Mademoiselle Julie©Splendor Films

Mademoiselle Julie : désamour démodé

Critique
de Alf Sjoberg
90 minutes 2014

En une nuit, une maîtresse s’oppose à un valet, une femme excite un homme et un homme perd une femme : dans sa pièce Mademoiselle Julie (1888), August Strindberg associait les principes a priori contradictoires du classicisme (respect parfait des règles d’unité) et du naturalisme (vérité psychologique des personnages axée sur leur identité sociale et genrée). Dans la version de Liv Ullman, on passe de la Suède à l’Irlande, les décors (de la grand-salle à la chambre, en passant par la cuisine après une scène dans l’escalier, avant l’excursion finale dans les bois) sont dépouillés, les costumes sobres, les silhouettes alentour inexistantes, recentrant le propos sur le visage d’acteurs « performers » (Jessica Chastaing, Colin Farell et Samantha Morton)… mais le propos paraît confus et daté.

À titre de comparaison, la mise en scène de Frédéric Fisbach en 2011, avec Juliette Binoche et Nicolas Bouchaud dans les rôles principaux, rendait la pièce plus lisible à travers les pas de deux de chat et de souris. Les jeux d’opposition entre maître et valet ne paraissent plus compréhensibles à notre époque, surtout lorsqu’ils se doublent de rapports de force entre un homme et une femme dont l’enjeu, l’acte charnel, est donné comme la transgression suprême.
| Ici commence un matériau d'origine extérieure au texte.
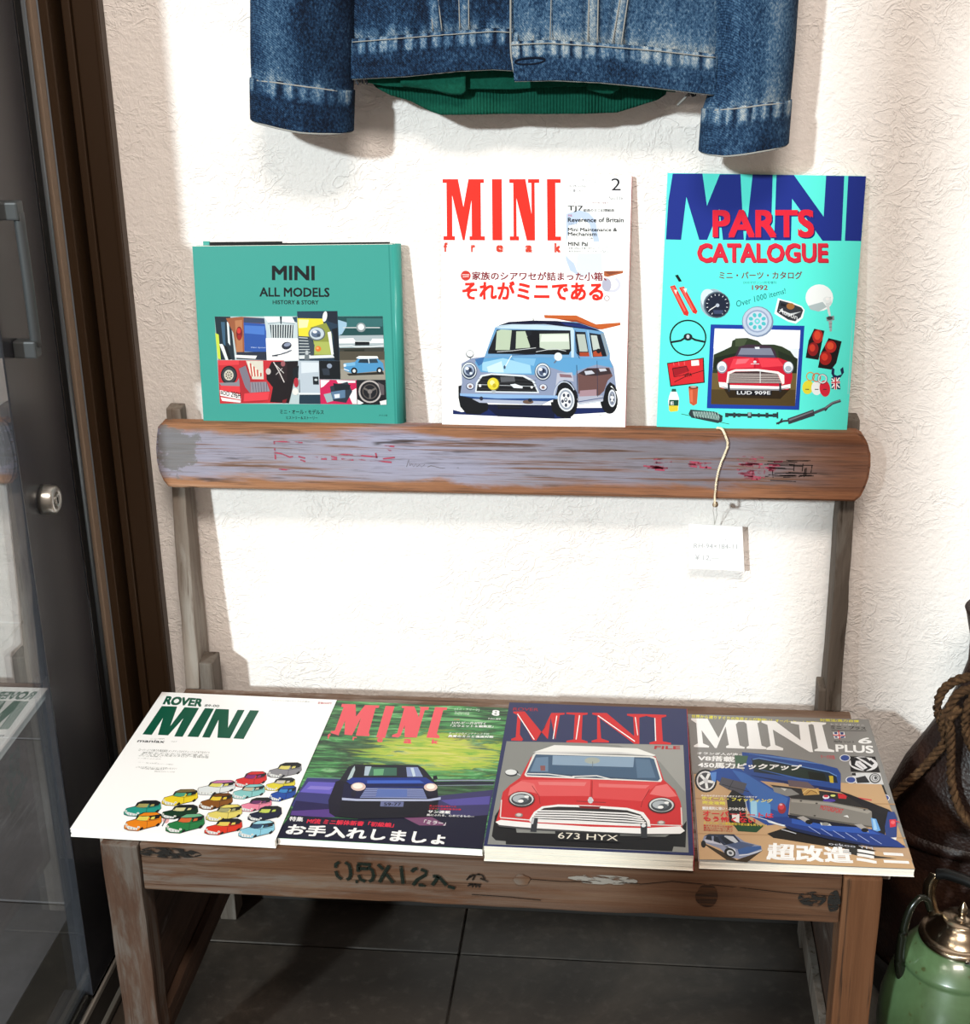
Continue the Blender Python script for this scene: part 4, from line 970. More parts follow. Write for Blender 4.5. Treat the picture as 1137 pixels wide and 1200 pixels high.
# bottle
P('#15584c',118,498,138,498,140,512,116,512);P('#f4f8f4',112,512,142,512,154,545,150,602,106,606,100,560,104,535);P('#1a4c3c',106,552,152,552,150,580,104,580);P('#e0cc3c',104,580,150,580,148,606,112,610,104,600);T('E','#f0f4f0',112,560,128,576,b=.04)
G('can_picture')
# can
P('#c45838',200,490,248,488,242,570,225,580,206,568);E('#5a2820',224,490,24,8);E('#c8a498',224,488,16,5);P('#e07050',206,505,220,503,222,565,210,560)
G('framed_car_photo')
# framed car photo
P('#1b3fa0',308,182,770,188,742,598,290,592)
P('#e8f0f6',328,202,750,210,722,580,310,572)
P('#f6f8fa',328,202,750,210,745,300,322,300)
P('#2c3824',324,330,370,310,410,290,415,262,440,250,490,248,540,262,560,280,620,280,660,290,700,312,720,340,736,350,730,450,316,440)
P('#46523a',430,250,490,255,470,290,430,290);P('#1a2418',330,345,440,320,440,400,320,400);P('#202a1c',640,310,735,350,730,430,650,400)
P('#6c5a34',316,420,732,420,722,580,310,572);P('#504022',312,500,725,500,722,580,310,572)
P('#2c2010',370,490,700,495,650,545,400,540)
P('#3c2a3a',424,345,450,290,490,280,600,285,625,310,638,350);P('#7c8094',440,338,458,298,605,298,625,342);P('#e8eef4',525,292,548,292,550,302,528,302);P('#4a4660',445,330,620,332,628,346,436,344)
P('#c81c34',342,400,345,370,380,350,430,338,530,345,640,345,690,362,705,390,710,440,700,475,690,500,360,495,346,460)
P('#e63c4c',420,350,520,345,520,392,400,400);P('#e63c4c',540,345,640,350,670,385,560,392);P('#f06c78',440,352,500,350,480,372,430,378)
L('#8c1424',3,526,345,526,395);E('#d8dce0',526,365,8,6);L('#d8dce0',3,506,375,548,375)
P('#f4f0ec',385,470,392,415,430,402,540,400,640,412,670,430,670,470,660,475,640,425,540,410,430,412,400,425,396,470)
P('#402c30',395,470,402,425,430,414,540,410,635,422,655,470)
for i in range(6): L('#c8bcb8',3.5,402-i*1.5,424+i*8,640+i*3,426+i*8)
L('#eee',3,552,412,552,468)
for hx in (364,690): E('#7c8898',hx,392,26,30);E('#eef2f6',hx,390,22,26);E('#a8b4c4',hx,398,16,14)
P('#f2f2f2',348,464,380,466,400,478,640,484,700,472,700,492,640,502,400,500,352,488);P('#8a8a90',352,482,400,494,640,496,700,488,640,504,400,502)
P('#2a2c34',392,470,402,470,404,512,394,510);P('#2a2c34',645,470,655,470,655,510,645,512)
P('#14141a',430,503,610,506,606,530,434,527);T('LUD 909E','#e4e4e8',438,507,602,524,b=.03)
G('hub_cap_picture')
# hub cap
E('#7c8ca8',540,168,78,76);E('#bcc8dc',538,166,72,70);E('#93a2c0',538,166,58,56);E('#c8d4e4',538,166,50,48)
for i in range(8):
    a=math.radians(i*45+22); x,y=538+34*math.cos(a),166+32*math.sin(a); E('#4fbcc4',x,y,9,11,i*45+112)
E('#60d0d0',538,166,14,14);E('#c8c8ec',538,166,6,6)
G('tail_lamp_picture')
# tail lamps
P('#1c1618',818,202,868,212,838,355,775,345,790,260);E('#b42824',835,240,26,34,5);E('#e04a30',833,235,16,22);E('#8c1c20',812,302,26,34,10);E('#d03c2c',808,296,14,18)
P('#1c1618',888,248,952,264,925,370,900,402,835,392,850,320);E('#b42824',898,290,28,30,8);E('#e45434',896,286,17,18);E('#a0201e',872,346,30,34,10);E('#d83c2c',868,340,16,18)
G('key_fob_picture')
# key fobs
E('#e6dc3c',785,488,27,34,12);E('#f2f4f4',828,492,26,34);E('#d8283c',868,494,26,40,-5)
RING('#d8a048',5,798,435,19,20);RING('#d46840',5,828,440,19,20);RING('#e8e8ec',6,856,446,20,20);RING('#5a5048',2,856,446,24,24)
for x in (782,828,868): L('#303030',4,x-9,498,x+9,498)
G('flag_fob_picture')
# union jack fob
P('#1a2850',900,440,938,430,944,498,900,495);L(WH,6,902,445,940,490);L(WH,6,940,440,902,490);L(WH,13,920,432,920,498);L(WH,12,900,465,942,462);L('#d02038',7,920,432,920,498);L('#d02038',6,900,465,942,462)
P('#1a2850',904,388,916,400,914,425,928,432,950,425,944,400,958,388,962,415,945,440,910,440,900,420)
G('grille_bar_picture')
# grille bar, camshaft, exhaust
L('#30484c',3,165,620,400,668);P('#2e3c40',210,598,330,608,368,628,366,655,345,664,215,638,200,620);P('#7a9894',220,606,320,612,352,630,350,650,225,628)
for i in range(10): L('#b8ccc8',2.5,225+i*13,608,235+i*13,640)
for i in range(8): L('#4c605e',2,232+i*14,640,245+i*14,612)
G('camshaft_picture');P('#223238',380,615,640,620,640,632,380,630)
for x,w,h in ((388,16,20),(425,12,24),(448,14,18),(500,20,26),(545,10,20),(585,14,24),(625,24,18),(636,8,30)): P('#2a3c42',x-w/2,624-h/2,x+w/2,624-h/2,x+w/2,625+h/2,x-w/2,625+h/2)
P('#8ca4a8',492,612,506,612,506,628,492,628)
G('exhaust_picture');P('#3c3c44',685,640,812,595,818,625,690,668);P('#787880',692,644,808,602,810,608,694,652);L('#3c3c44',10,630,665,665,652,690,650);L('#2c343c',7,640,668,660,640);L('#50505a',14,815,612,870,590,905,565,945,552);L('#8c8c94',4,870,588,905,562,944,549);L('#2c343c',6,868,602,880,590)
P('#98e8e4',1005,150,1008,152,984,520,978,520)
# ================= M1
cover('maniax_magazine',[(190.5,811),(393,820.5),(324.5,986),(81.6,971.5)])
F(160,805,4.737)
GR='#0c5a44'
G('title')
T('ROVER',GR,170,50,374,66,360,110,147,96,b=.08)
T('89-00','#203c34',383,96,460,100,457,112,376,108,b=.02)
P(GR,143,105,228,108,190,215,268,112,348,116,258,274,212,272,262,172,178,266,122,263,150,170,88,263,37,260)
P(GR,380,117,430,120,345,276,284,273)
P(GR,440,121,512,124,508,225,560,127,598,128,520,283,450,280,456,180,408,279,366,277)
P(GR,628,129,678,131,595,287,538,284)
G('lettering')
T('maniax','#20242a',15,288,164,294,156,308,6,303,b=.03);T('ミニ・フリーク特別編集','#5a6460',80,282,158,288);T('Vol.7','#8a908c',195,297,228,303)
T('ハンドリング&メカニズムを語る——','#3a403c',748,72,985,82,983,88,746,78);T('定価2500円','#c03048',1000,84,1075,87,1072,98,998,96,b=.03)
for i,(x0,y0,x1,y1) in enumerate(((20,338,410,355),(40,356,405,368),(30,364,405,380),(15,376,145,384),(14,390,140,396),(10,412,120,418),(60,418,210,425),(5,436,228,448),(30,446,160,455))):
    T(['ローバーミニの魅力を徹底解剖 メンテナンスからチューニングまで全ガイド','最新モデルから限定車まで','オールモデル完全カタログ一覧保存版','モデル別購入','ミニ乗りのための','ベーシック','カスタム＆パーツ選び','これから買うならこの一台を狙いなさい！','中古車選び'][i],'#6a706c',x0,y0,x1,y0+ (x1-x0)*.045,x1-4,y1-1+(x1-x0)*.04,x0-6,y1-3)
T('新車並みに仕上げるレストア全工程','#6a706c',105,462,215,466,213,472,103,468)
CARS=[(900,18,1105,110,'#8f8f96','#15161c','#e8dc7a'),(885,110,1068,190,'#e8d83c',None,'#d8d0c0'),(700,72,895,168,'#dc3030','#dc3030','#8c2c78'),
(915,160,1078,255,'#1c4ca8','#1c4ca8','#3c8cd0'),(470,125,705,215,'#e8eef0','#c878a8','#e8e070'),(685,150,885,240,'#8cd0d0','#8cd0d0','#c8c0a8'),
(262,180,478,280,'#f0d42c','#7c6a40','#50a080'),(735,232,928,318,'#f08ca8',None,'#6c3468'),(30,248,255,345,'#2a9c8c',None,'#a8a060'),
(488,205,690,305,'#8a5420','#6c4018','#f0d040'),(785,285,990,378,'#18203c',None,'#c8d860'),(255,275,480,362,'#183c28',None,'#e0dca0'),
(530,275,748,378,'#e8d870','#e8d870','#a8a878'),(32,322,258,435,'#ee8a1e','#ee8a1e','#e8d860'),(285,332,520,450,'#2a8048','#6cb088','#d86838'),
(522,362,750,462,'#e03a24',None,'#e8d060'),(730,375,948,482,'#8fd0e8','#a4dcee','#2a4c6c')]
G('small_figures')
F(140,890,5.168)
E('#c8843c',682,150,26,28,-40);P('#b87430',655,180,690,150,680,175,660,205)
E('#e8b4b8',285,365,20,22);L('#606870',8,262,405,285,360);L('#60a08c',4,300,340,330,350)
for x0,y0,x1,y1,bc,rc,wc in CARS:
    w,h=x1-x0,y1-y0; G('cartoon_car_%d'%len(cur['ops']))
    def C(col,*p): P(col,*[ (x0+v*w if i%2==0 else y0+v*h) for i,v in enumerate(p)])
    def CE(col,cx,cy,r): E(col,x0+cx*w,y0+cy*h,r*w*.8,r*h*1.3,n=12)
    o='#1c2024'
    C(o,-.01,.72,.06,.48,.3,.34,.36,.12,.52,-.01,.88,-.02,.99,.1,1.01,.5,.92,.72,.56,.9,.36,1.02,.1,.98,-.01,.88)
    C(bc,.0,.72,.07,.5,.31,.37,.5,.3,.99,.2,1,.5,.9,.7,.55,.87,.36,1,.1,.95,.0,.85)
    C('#1c1c20',.84,.7,.93,.55,.95,.68,.88,.78);C('#1c1c20',.4,.93,.48,.78,.52,.86,.44,.98)
    C(wc,.32,.4,.4,.2,.68,.2,.62,.42,.45,.46)
    C(o,.66,.42,.72,.2,.96,.14,.95,.3,.8,.38);C(wc,.7,.38,.74,.24,.83,.22,.81,.35)
    if rc: C(o,.36,.19,.53,-.01,.88,-.02,1,.1,.74,.2,.5,.22);C(rc,.38,.17,.54,.02,.86,0,.96,.1,.74,.17,.5,.19)
    else: L(o,3,x0+.36*w,y0+.36*h,x0+.42*w,y0+.1*h,x0+.7*w,y0+.08*h,x0+.66*w,y0+.4*h)
    L(o,2,x0+.3*w,y0+.4*h,x0+.62*w,y0+.48*h,x0+.96*w,y0+.36*h);L(o,2,x0+.62*w,y0+.48*h,x0+.6*w,y0+.86*h)
    C('#e8ecec',.02,.76,.1,.72,.36,.86,.34,.96,.12,.93);
    for i in range(4): L(o,2,x0+(.06+i*.08)*w,y0+(.76+i*.035)*h,x0+(.06+i*.08)*w,y0+(.9+i*.02)*h)
    CE('#f4f4ec',.05,.66,.045);CE('#f4f4ec',.38,.8,.045);CE(o,.38,.8,.015);CE(o,.05,.66,.015)
# ================= M2
cover('green_magazine',[(394.5,821),(598.5,830.5),(566.5,995.5),(325,982)])
F(320,810,4.061)
G('car_photo')
# road tone
P('#3a3a7c',165,410,340,420,290,520,300,560,100,560,80,540)
P('#6a62c8',170,430,310,435,280,490,130,480);P('#8c80d8',180,450,290,455,270,470,160,465);P('#221c50',110,520,290,540,280,600,80,590)
P('#5a3c8c',90,570,300,560,330,600,85,600);P('#3c3868',780,500,1050,470,1020,620,900,600,790,580);P('#5850a0',800,520,1035,500,1030,540,850,545)
P('#11122e',15,706,40,640,85,590,400,610,720,570,900,600,1025,590,1000,758,500,735);P('#7c4a70',600,590,760,600,830,640,700,640)
L('#9aa0bc',5,780,425,1055,425);P('#1c2034',780,430,1055,432,1050,445,780,445);L('#8a90a8',3,785,450,1050,447)
L('#6c9a8c',4,165,410,340,415);
# car
P('#0e0c26',270,580,265,520,300,430,330,420,350,430,780,430,790,520,785,560,740,600,420,610,300,600)
P('#1a1c2c',318,425,360,360,390,348,690,352,720,370,770,430,720,440,350,432)
P('#bcd0d4',355,420,378,370,390,355,392,375,372,425);P('#3c6c5c',445,362,590,365,590,402,440,402);P('#b4c8d8',440,358,470,358,455,402,435,402);P('#6cae80',480,372,530,370,525,400,480,402)
P('#0e1420',395,360,432,358,425,405,388,408);P('#8c9ccc',635,362,690,362,715,408,640,408);P('#cfe0f0',655,365,670,365,680,405,668,408);P('#141a34',600,365,635,362,636,408,600,406)
P('#16338c',350,430,375,412,730,412,770,440,745,460,440,460,380,450);P('#3c64c8',450,425,700,425,720,438,450,440);P('#0c1a50',440,440,720,442,720,456,440,458)
P('#10123c',340,440,440,450,420,520,330,510)
E('#e8ccc0',408,455,35,20);E('#fffaf0',405,452,24,13);E('#e8ccc0',752,458,32,19);E('#fffaf0',752,455,20,12)
P('#8c98c8',445,462,715,465,735,512,415,508);
for i in range(5): L('#3c4a80',3,438-i*5,470+i*8,720+i*3,473+i*8)
P('#5c74b8',500,466,640,468,640,505,490,505)
P('#b8c0e0',330,508,400,514,740,516,800,506,800,518,740,526,400,524,330,520);P('#090a1c',330,525,790,525,770,600,420,610,310,600)
P('#6c74a0',515,526,625,528,622,552,512,550);T('59-77','#14162c',530,532,612,547,b=.03);E('#18162e',385,490,12,16);E('#18162e',750,492,12,14)
P('#121224',762,405,780,402,785,418,765,425)
G('title')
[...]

L’issue (à tous les sens du terme) évoque Ophélie peinte par les pré-raphaélites, mais la référence demeure superficielle, tant ce qui se passe avant nous paraît lointain et peu propre à susciter l’empathie. Car si la pièce ne semble plus d’actualité, c'est sans doute en partie à cause de la mise en scène surannée de Liv Ulman : les accumulations de gros-plans sur des visages sans cesse crispés, les champs/contre-champs forcés,  la lumière bleutée et froide dénotent une intentionalité à la fois trop évidente et systématique. L'intensité du jeu des acteurs fait écran car elle tient de la performance plus que de l'interprétation, comme s’ils avaient été poussés à bout pour pallier la rigidité de la mise en scène.
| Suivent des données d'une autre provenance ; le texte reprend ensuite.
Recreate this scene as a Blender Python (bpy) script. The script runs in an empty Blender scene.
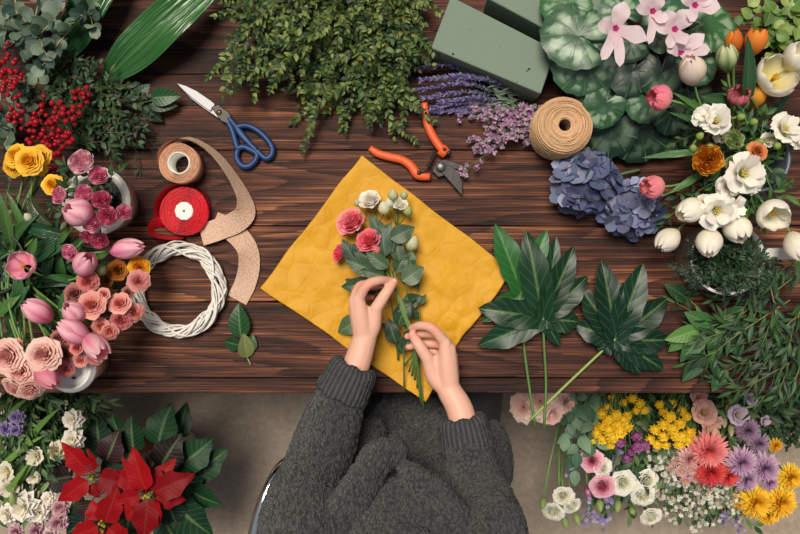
import bpy, bmesh, math, random
from mathutils import Vector, Matrix, noise
PI = math.pi
rnd = random.Random(7)
SC = bpy.context.scene
COL = SC.collection
TZ = 0.75          # height of the table top
CZ = 2.25          # height of the camera
F = 750.0          # focal length in pixels of the 800 px wide frame

def V(*a): return Vector(a)
def pt(px, py, h=0.0, z=None):
    """a point of the photograph at height h above the table (or absolute height z)"""
    z = TZ + h if z is None else z
    k = (CZ - z) / F
    return Vector(((px - 400) * k, (267 - py) * k, z))
def mpp(z): return (CZ - z) / F      # metres per pixel at height z
def lin(c): return c / 12.92 if c <= .04045 else ((c + .055) / 1.055) ** 2.4
def C(r, g, b): return (lin(r / 255), lin(g / 255), lin(b / 255))
def mixc(a, b, t): return tuple(a[i] + (b[i] - a[i]) * t for i in range(3))
def jit(c, s, r=rnd):
    k = 1 + r.uniform(-s, s)
    return tuple(max(0, x * k * (1 + r.uniform(-s, s) * .4)) for x in c)

# ------------------------------------------------------------------ mesh builder
class MB:
    def __init__(s): s.v = []; s.f = []; s.uv = []; s.c = []
    def grid(s, fn, nu, nv, colfn, uvfn=None, wrap=False):
        b = len(s.v)
        for i in range(nv + 1):
            t = i / nv
            for j in range(nu + 1):
                u = j / nu
                s.v.append(fn(u, t)); s.c.append(colfn(u, t)); s.uv.append((u, t) if uvfn is None else uvfn(u, t))
        w = nu + 1
        for i in range(nv):
            for j in range(nu):
                a = b + i * w + j
                s.f.append((a, a + 1, a + w + 1, a + w))
    def tube(s, path, r0, r1=None, seg=6, col=(.1, .1, .1), col2=None, cap=True, radii=None):
        n = len(path)
        if n < 2: return
        r1 = r0 if r1 is None else r1
        col2 = col2 or col
        b = len(s.v); prev = None
        for i, p in enumerate(path):
            p = Vector(p)
            if i == 0: t = Vector(path[1]) - p
            elif i == n - 1: t = p - Vector(path[i - 1])
            else: t = Vector(path[i + 1]) - Vector(path[i - 1])
            t = t.normalized() if t.length > 1e-9 else Vector((0, 0, 1))
            if prev is None:
                a = t.cross(Vector((0, 0, 1)))
                if a.length < .05: a = t.cross(Vector((1, 0, 0)))
            else: a = prev - t * prev.dot(t)
            a.normalize(); prev = a; c = t.cross(a)
            k = i / (n - 1); r = radii[i] if radii else r0 + (r1 - r0) * k
            for j in range(seg):
                th = 2 * PI * j / seg
                s.v.append(p + a * (math.cos(th) * r) + c * (math.sin(th) * r))
                s.c.append(mixc(col, col2, k)); s.uv.append((j / seg, k))
        for i in range(n - 1):
            for j in range(seg):
                q = b + i * seg; j2 = (j + 1) % seg
                s.f.append((q + j, q + j2, q + seg + j2, q + seg + j))
        if cap:
            s.f.append(tuple(b + j for j in range(seg))[::-1]); s.f.append(tuple(b + (n - 1) * seg + j for j in range(seg)))
    def lathe(s, prof, M, seg=32, col=(.5, .5, .5)):
        b = len(s.v); n = len(prof)
        for i, (r, z) in enumerate(prof):
            for j in range(seg):
                th = 2 * PI * j / seg
                s.v.append(M @ Vector((r * math.cos(th), r * math.sin(th), z))); s.c.append(col); s.uv.append((j / seg, i / (n - 1)))
        for i in range(n - 1):
            for j in range(seg):
                q = b + i * seg; j2 = (j + 1) % seg
                s.f.append((q + j, q + j2, q + seg + j2, q + seg + j))
        if prof[0][0] > 1e-5: pass
    def sphere(s, c, r, col, seg=8, rings=6, sc=(1, 1, 1), M=None):
        b = len(s.v); c = Vector(c)
        for i in range(rings + 1):
            ph = PI * i / rings
            for j in range(seg):
                th = 2 * PI * j / seg
                p = Vector((math.sin(ph) * math.cos(th) * r * sc[0], math.sin(ph) * math.sin(th) * r * sc[1], math.cos(ph) * r * sc[2]))
                if M is not None: p = M @ p
                s.v.append(c + p); s.c.append(col); s.uv.append((j / seg, i / rings))
        for i in range(rings):
            for j in range(seg):
                q = b + i * seg; j2 = (j + 1) % seg
                s.f.append((q + j, q + seg + j, q + seg + j2, q + j2))
    def box(s, lo, hi, M=None, col=(.5, .5, .5)):
        b = len(s.v); M = M or Matrix()
        for x in (lo[0], hi[0]):
            for y in (lo[1], hi[1]):
                for z in (lo[2], hi[2]):
                    s.v.append(M @ Vector((x, y, z))); s.c.append(col); s.uv.append((0, 0))
        for q in ((0, 1, 3, 2), (4, 6, 7, 5), (0, 4, 5, 1), (2, 3, 7, 6), (0, 2, 6, 4), (1, 5, 7, 3)):
            s.f.append(tuple(b + i for i in q))
    def mesh(s, name, loc, smooth=True):
        me = bpy.data.meshes.new(name)
        me.from_pydata([v - loc for v in s.v], [], s.f)
        if s.c:
            ca = me.color_attributes.new('Col', 'FLOAT_COLOR', 'POINT')
            ca.data.foreach_set('color', [x for c in s.c for x in (c[0], c[1], c[2], 1.0)])
        uv = me.uv_layers.new(name='UVMap')
        idx = [0] * len(me.loops); me.loops.foreach_get('vertex_index', idx)
        uv.data.foreach_set('uv', [x for i in idx for x in s.uv[i]])
        if smooth: me.polygons.foreach_set('use_smooth', [True] * len(me.polygons))
        me.update()
        return me

def prop(o, label=None, cat=None, group=None, kind=None):
    for k, v in (('label', label), ('category', cat), ('group', group), ('kind', kind)):
        if v: o[k] = v
    return o
def thing(name, label, cat, loc=(0, 0, 0), group=None, kind=None):
    o = bpy.data.objects.new(name, None); COL.objects.link(o)
    o.location = loc; o.empty_display_size = .02
    return prop(o, label, cat, group, kind)
def part(mb, name, mat, parent=None, label=None, smooth=True, loc=None, origin=None):
    """link a builder as one mesh object; its points are world points"""
    if parent is not None:
        org = Vector((0, 0, 0)); p = parent
        while p is not None: org = org + Vector(p.location); p = p.parent
    else: org = Vector(loc or (0, 0, 0))
    me = mb.mesh(name, org, smooth) if isinstance(mb, MB) else mb
    o = bpy.data.objects.new(name, me); COL.objects.link(o)
    if mat is not None and not me.materials: me.materials.append(mat)
    if parent is None: o.location = org
    else: o.parent = parent
    if label: o['label'] = label
    return o
def bevel(o, w, seg=2, ang=30):
    m = o.modifiers.new('bev', 'BEVEL'); m.width = w; m.segments = seg; m.limit_method = 'ANGLE'; m.angle_limit = math.radians(ang)
    return o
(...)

On se demande quelle aura été la motivation de la réalisatrice pour s’emparer de cette pièce, si ce n'est le désir à jamais contrarié (comme elle l'avoue elle-même dans le dossier de presse) d'en interpréter le rôle-titre. Le choix de la rousse Jessica Chastaing révèle tout le narcissisme de l’entreprise… tant cette dernière nous rappelle le visage de la jeune Liv Ulman.